The $19,000 car we bought a few years after the Great Recession remains one of our primary vehicles. Before buying my second new vehicle, I was driving a 15-year-old car. I eventually donated it to charity after the entire exhaust system, from the catalytic converter on the back, needed to be replaced.
I decided to forgo the repair on the 15-year-old car because expensive repairs were becoming more frequent before the exhaust system broke. Replacing the entire exhaust system would have cost $2,000, and the car was not worth $2,000.
The point is that you will see a return on your investment (ROI) in a car after paying off the car loan (or paying in cash) and driving it for a long time.
Car Buying Mistake #10: Worrying About What Other People Think
Last but not least, stop worrying about what other people think about the car you drive. Worrying about what other people think will lead you to overspend when buying a car to impress people you don’t know (or like). Stop trying to keep up with the Joneses; they’re broke!
Our culture and car manufacturers have warped cars into status symbols. The irony is that the car someone drives often has an inverse relationship to their wealth. Why? Because cars destroy wealth.
People who are good with money know you cannot build wealth through depreciating assets like cars. Therefore, they minimize what they spend on their cars so they can maximize their returns through appreciating assets. Thomas J. Stanley, in “The Millionaire Next Door,” shows how most millionaires are our neighbors who live modest lives and drive older cars.
As Morgan Housel said in “The Psychology of Money“:
“But the truth is that wealth is what you don’t see. Wealth is the nice cars not purchased. The diamonds not bought. The watches not worn, the clothes forgone and the first-class upgrade declined. Wealth is financial assets that haven’t yet been converted into the stuff you see.”
Morgan Housel, “The Psychology of Money: Timeless lesons on wealth, greed and happiness“
So, who cares what people think about the car you drive? My 2011 Great Recession-era car takes me to the same grocery store as someone cruising in a $50,000 BMW. The difference is that I’m not worrying about car payments.

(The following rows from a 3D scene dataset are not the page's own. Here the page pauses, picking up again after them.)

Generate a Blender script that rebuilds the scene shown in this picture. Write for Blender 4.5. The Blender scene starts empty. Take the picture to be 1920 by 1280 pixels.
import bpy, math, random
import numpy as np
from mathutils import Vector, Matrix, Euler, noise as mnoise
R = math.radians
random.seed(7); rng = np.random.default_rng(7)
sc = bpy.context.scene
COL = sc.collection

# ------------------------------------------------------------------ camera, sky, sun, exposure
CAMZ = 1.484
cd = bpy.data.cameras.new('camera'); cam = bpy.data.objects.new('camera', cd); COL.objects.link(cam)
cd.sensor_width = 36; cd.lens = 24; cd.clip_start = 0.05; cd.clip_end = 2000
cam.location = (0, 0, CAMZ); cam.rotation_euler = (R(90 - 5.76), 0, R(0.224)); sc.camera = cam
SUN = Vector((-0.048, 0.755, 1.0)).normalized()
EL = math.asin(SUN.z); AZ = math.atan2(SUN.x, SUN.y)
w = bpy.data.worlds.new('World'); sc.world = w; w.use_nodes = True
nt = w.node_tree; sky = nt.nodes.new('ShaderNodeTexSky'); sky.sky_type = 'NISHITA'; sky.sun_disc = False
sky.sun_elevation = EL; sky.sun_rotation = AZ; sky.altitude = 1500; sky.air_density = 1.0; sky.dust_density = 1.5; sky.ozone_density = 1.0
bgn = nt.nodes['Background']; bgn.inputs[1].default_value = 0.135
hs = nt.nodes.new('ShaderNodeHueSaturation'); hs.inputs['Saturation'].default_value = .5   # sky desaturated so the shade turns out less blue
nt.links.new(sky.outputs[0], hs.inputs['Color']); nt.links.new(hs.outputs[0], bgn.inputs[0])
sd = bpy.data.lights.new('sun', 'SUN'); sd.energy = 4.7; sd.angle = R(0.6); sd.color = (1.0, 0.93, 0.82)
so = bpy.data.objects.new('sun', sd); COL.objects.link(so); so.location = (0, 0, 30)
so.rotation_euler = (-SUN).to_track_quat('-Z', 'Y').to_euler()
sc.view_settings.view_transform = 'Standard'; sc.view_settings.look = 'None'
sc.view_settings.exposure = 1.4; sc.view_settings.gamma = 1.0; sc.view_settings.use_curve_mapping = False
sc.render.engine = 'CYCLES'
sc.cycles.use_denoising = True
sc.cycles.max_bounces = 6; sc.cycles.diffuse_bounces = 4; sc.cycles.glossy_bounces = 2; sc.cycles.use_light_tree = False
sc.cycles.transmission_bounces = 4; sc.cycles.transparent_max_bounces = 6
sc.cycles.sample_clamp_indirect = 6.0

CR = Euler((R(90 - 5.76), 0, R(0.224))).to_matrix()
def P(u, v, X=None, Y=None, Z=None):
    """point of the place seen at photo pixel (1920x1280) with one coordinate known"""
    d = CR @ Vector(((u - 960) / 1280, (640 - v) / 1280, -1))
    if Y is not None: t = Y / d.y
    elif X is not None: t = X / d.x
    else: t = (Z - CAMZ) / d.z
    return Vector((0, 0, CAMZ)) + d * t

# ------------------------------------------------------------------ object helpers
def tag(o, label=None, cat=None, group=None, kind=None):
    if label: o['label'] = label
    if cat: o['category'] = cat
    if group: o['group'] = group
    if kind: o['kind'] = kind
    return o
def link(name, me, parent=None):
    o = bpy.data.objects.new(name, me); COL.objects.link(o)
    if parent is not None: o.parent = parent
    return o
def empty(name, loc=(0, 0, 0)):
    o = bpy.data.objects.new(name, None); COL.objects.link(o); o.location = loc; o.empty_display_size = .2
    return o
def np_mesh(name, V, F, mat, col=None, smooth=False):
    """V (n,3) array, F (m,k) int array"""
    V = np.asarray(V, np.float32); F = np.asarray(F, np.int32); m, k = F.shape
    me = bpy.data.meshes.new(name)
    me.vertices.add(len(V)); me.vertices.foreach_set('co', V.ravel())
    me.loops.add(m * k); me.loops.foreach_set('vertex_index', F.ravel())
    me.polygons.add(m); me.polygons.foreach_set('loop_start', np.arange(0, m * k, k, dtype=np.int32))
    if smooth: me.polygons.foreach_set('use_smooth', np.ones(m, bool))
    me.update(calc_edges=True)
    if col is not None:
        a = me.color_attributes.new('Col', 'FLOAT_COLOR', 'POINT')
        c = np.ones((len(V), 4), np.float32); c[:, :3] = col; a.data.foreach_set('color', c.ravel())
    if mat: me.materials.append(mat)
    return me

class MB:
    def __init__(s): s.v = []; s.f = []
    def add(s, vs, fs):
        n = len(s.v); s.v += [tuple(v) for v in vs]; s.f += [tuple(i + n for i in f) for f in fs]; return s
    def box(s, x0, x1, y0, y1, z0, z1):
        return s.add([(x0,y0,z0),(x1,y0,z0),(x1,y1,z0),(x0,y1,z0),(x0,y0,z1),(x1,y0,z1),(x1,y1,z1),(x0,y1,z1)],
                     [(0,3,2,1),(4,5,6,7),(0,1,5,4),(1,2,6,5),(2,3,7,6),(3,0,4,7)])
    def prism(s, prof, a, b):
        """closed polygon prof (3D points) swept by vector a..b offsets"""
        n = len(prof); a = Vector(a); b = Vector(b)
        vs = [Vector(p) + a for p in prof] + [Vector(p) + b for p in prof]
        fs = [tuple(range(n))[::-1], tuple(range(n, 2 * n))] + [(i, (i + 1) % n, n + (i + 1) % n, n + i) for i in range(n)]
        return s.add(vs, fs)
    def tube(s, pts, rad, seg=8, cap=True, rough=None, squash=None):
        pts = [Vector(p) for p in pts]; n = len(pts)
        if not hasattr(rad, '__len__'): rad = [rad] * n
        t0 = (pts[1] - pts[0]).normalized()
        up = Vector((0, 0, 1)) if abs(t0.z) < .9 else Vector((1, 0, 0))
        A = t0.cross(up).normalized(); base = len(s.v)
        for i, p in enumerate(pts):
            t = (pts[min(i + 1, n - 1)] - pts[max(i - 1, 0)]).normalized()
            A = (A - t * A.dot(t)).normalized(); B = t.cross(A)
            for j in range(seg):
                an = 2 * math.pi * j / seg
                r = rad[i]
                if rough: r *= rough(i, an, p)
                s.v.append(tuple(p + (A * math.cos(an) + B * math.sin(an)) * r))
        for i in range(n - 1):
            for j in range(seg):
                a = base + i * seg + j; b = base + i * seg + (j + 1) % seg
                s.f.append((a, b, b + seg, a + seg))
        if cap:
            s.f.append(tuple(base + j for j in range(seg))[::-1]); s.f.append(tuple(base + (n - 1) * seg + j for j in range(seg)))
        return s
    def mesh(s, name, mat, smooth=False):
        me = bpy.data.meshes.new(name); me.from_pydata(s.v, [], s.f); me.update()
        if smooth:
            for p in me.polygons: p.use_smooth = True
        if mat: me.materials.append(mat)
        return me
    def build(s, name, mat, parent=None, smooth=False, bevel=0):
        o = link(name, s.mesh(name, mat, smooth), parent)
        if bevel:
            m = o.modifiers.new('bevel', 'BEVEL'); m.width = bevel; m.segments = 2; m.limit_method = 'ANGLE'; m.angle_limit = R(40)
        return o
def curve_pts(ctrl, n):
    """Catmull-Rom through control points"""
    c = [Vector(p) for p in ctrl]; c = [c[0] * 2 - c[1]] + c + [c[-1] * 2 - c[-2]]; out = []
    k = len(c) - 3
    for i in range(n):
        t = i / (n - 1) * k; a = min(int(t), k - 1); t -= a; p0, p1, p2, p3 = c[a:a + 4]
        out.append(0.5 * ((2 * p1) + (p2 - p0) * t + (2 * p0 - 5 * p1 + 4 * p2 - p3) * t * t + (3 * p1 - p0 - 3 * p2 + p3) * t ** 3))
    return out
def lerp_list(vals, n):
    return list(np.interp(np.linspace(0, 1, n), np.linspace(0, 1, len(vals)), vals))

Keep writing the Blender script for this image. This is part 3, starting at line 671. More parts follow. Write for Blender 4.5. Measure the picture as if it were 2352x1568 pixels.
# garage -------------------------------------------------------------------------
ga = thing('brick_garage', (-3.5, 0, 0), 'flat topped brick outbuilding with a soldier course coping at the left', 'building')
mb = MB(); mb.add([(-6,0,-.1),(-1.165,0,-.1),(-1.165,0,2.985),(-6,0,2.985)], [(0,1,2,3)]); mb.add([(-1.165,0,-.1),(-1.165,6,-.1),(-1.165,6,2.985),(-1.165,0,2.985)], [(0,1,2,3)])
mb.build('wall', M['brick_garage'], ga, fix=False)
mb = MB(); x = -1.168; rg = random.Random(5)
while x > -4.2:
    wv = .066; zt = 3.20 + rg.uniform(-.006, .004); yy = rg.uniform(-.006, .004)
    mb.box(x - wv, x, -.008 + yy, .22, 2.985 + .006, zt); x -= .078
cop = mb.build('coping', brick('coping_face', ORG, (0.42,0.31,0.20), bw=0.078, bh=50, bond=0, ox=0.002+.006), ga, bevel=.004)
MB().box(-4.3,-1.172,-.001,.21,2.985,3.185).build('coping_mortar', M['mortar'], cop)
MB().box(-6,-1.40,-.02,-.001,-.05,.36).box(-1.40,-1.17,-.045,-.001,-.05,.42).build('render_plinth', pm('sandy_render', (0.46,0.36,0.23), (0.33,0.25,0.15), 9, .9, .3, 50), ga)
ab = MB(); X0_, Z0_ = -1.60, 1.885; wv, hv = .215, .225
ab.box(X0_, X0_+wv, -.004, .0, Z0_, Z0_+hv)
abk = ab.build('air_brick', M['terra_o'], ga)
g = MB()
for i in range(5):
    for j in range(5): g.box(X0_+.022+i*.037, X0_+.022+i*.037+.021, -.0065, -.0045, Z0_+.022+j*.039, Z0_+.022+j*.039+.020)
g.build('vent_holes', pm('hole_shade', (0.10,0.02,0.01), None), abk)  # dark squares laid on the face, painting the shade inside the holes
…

Conclusion: Mistakes To Avoid When Buying A Car
Cars are one of the biggest wealth destroyers in the United States.
Automobiles are a bad investment because they are depreciating assets and expensive to maintain. Sinking money into a depreciating asset is one of the fastest ways to destroy wealth. However, for most of us, owning a car is necessary, but that does not mean we need to overpay for one.
By following the 20/4/10 or 20/3/8 rule and avoiding common car-buying mistakes, like shopping for monthly payments, you will be well on your way to owning a reliable, safe, and affordable car.
The bottom line is you want your car to work for you instead of you working for your car!